* [Set problem]: Restate the entire listing word for word.

* [Data provided]:
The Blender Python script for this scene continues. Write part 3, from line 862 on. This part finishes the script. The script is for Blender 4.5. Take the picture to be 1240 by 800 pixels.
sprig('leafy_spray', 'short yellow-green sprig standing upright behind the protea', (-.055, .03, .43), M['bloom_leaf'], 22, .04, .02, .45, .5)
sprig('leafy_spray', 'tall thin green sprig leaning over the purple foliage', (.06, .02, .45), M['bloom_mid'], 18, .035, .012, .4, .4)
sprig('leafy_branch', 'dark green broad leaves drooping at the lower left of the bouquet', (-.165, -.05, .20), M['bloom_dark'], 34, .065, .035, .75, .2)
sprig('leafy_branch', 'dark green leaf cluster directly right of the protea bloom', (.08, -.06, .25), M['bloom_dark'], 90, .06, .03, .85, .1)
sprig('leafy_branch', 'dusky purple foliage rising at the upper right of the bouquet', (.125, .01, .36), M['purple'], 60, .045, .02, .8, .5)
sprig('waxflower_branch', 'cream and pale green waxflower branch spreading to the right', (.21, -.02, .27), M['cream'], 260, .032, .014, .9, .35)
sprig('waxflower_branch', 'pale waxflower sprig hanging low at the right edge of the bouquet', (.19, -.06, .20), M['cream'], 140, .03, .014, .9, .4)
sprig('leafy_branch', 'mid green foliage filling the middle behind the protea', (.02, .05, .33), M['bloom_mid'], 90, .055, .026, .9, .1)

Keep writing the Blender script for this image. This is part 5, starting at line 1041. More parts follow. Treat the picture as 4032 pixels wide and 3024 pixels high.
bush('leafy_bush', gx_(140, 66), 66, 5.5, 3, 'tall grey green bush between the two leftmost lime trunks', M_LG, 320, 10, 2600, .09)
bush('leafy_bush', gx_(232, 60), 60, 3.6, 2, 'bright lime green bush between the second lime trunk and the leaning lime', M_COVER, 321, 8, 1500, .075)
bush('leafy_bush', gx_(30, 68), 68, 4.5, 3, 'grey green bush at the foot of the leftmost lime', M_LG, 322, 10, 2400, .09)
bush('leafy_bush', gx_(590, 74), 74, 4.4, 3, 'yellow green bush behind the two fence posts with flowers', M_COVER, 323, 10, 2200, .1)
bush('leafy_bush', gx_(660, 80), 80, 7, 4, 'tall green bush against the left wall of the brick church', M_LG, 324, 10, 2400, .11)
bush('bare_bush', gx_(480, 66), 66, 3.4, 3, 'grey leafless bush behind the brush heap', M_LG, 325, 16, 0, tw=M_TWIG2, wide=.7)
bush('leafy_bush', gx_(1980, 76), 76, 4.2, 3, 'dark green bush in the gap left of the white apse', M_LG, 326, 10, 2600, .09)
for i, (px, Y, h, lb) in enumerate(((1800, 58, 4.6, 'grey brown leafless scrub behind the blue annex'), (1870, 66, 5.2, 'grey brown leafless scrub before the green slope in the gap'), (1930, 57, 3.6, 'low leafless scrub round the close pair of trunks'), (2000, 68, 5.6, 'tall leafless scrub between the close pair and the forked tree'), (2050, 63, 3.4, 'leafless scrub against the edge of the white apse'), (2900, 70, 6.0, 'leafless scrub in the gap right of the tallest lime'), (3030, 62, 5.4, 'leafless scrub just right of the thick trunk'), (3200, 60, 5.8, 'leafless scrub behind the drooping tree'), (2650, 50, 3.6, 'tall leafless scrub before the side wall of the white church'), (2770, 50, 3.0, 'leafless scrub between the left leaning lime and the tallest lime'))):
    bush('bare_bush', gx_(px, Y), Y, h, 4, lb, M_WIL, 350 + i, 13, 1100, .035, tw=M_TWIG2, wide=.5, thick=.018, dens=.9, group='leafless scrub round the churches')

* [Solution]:
The Blender Python script for this scene continues. Write part 3, from line 862 on. This part finishes the script. The script is for Blender 4.5. Take the picture to be 1240 by 800 pixels.
sprig('leafy_spray', 'short yellow-green sprig standing upright behind the protea', (-.055, .03, .43), M['bloom_leaf'], 22, .04, .02, .45, .5)
sprig('leafy_spray', 'tall thin green sprig leaning over the purple foliage', (.06, .02, .45), M['bloom_mid'], 18, .035, .012, .4, .4)
sprig('leafy_branch', 'dark green broad leaves drooping at the lower left of the bouquet', (-.165, -.05, .20), M['bloom_dark'], 34, .065, .035, .75, .2)
sprig('leafy_branch', 'dark green leaf cluster directly right of the protea bloom', (.08, -.06, .25), M['bloom_dark'], 90, .06, .03, .85, .1)
sprig('leafy_branch', 'dusky purple foliage rising at the upper right of the bouquet', (.125, .01, .36), M['purple'], 60, .045, .02, .8, .5)
sprig('waxflower_branch', 'cream and pale green waxflower branch spreading to the right', (.21, -.02, .27), M['cream'], 260, .032, .014, .9, .35)
sprig('waxflower_branch', 'pale waxflower sprig hanging low at the right edge of the bouquet', (.19, -.06, .20), M['cream'], 140, .03, .014, .9, .4)
sprig('leafy_branch', 'mid green foliage filling the middle behind the protea', (.02, .05, .33), M['bloom_mid'], 90, .055, .026, .9, .1)

Keep writing the Blender script for this image. This is part 5, starting at line 1041. More parts follow. Treat the picture as 4032 pixels wide and 3024 pixels high.
bush('leafy_bush', gx_(140, 66), 66, 5.5, 3, 'tall grey green bush between the two leftmost lime trunks', M_LG, 320, 10, 2600, .09)
bush('leafy_bush', gx_(232, 60), 60, 3.6, 2, 'bright lime green bush between the second lime trunk and the leaning lime', M_COVER, 321, 8, 1500, .075)
bush('leafy_bush', gx_(30, 68), 68, 4.5, 3, 'grey green bush at the foot of the leftmost lime', M_LG, 322, 10, 2400, .09)
bush('leafy_bush', gx_(590, 74), 74, 4.4, 3, 'yellow green bush behind the two fence posts with flowers', M_COVER, 323, 10, 2200, .1)
bush('leafy_bush', gx_(660, 80), 80, 7, 4, 'tall green bush against the left wall of the brick church', M_LG, 324, 10, 2400, .11)
bush('bare_bush', gx_(480, 66), 66, 3.4, 3, 'grey leafless bush behind the brush heap', M_LG, 325, 16, 0, tw=M_TWIG2, wide=.7)
bush('leafy_bush', gx_(1980, 76), 76, 4.2, 3, 'dark green bush in the gap left of the white apse', M_LG, 326, 10, 2600, .09)
for i, (px, Y, h, lb) in enumerate(((1800, 58, 4.6, 'grey brown leafless scrub behind the blue annex'), (1870, 66, 5.2, 'grey brown leafless scrub before the green slope in the gap'), (1930, 57, 3.6, 'low leafless scrub round the close pair of trunks'), (2000, 68, 5.6, 'tall leafless scrub between the close pair and the forked tree'), (2050, 63, 3.4, 'leafless scrub against the edge of the white apse'), (2900, 70, 6.0, 'leafless scrub in the gap right of the tallest lime'), (3030, 62, 5.4, 'leafless scrub just right of the thick trunk'), (3200, 60, 5.8, 'leafless scrub behind the drooping tree'), (2650, 50, 3.6, 'tall leafless scrub before the side wall of the white church'), (2770, 50, 3.0, 'leafless scrub between the left leaning lime and the tallest lime'))):
    bush('bare_bush', gx_(px, Y), Y, h, 4, lb, M_WIL, 350 + i, 13, 1100, .035, tw=M_TWIG2, wide=.5, thick=.018, dens=.9, group='leafless scrub round the churches')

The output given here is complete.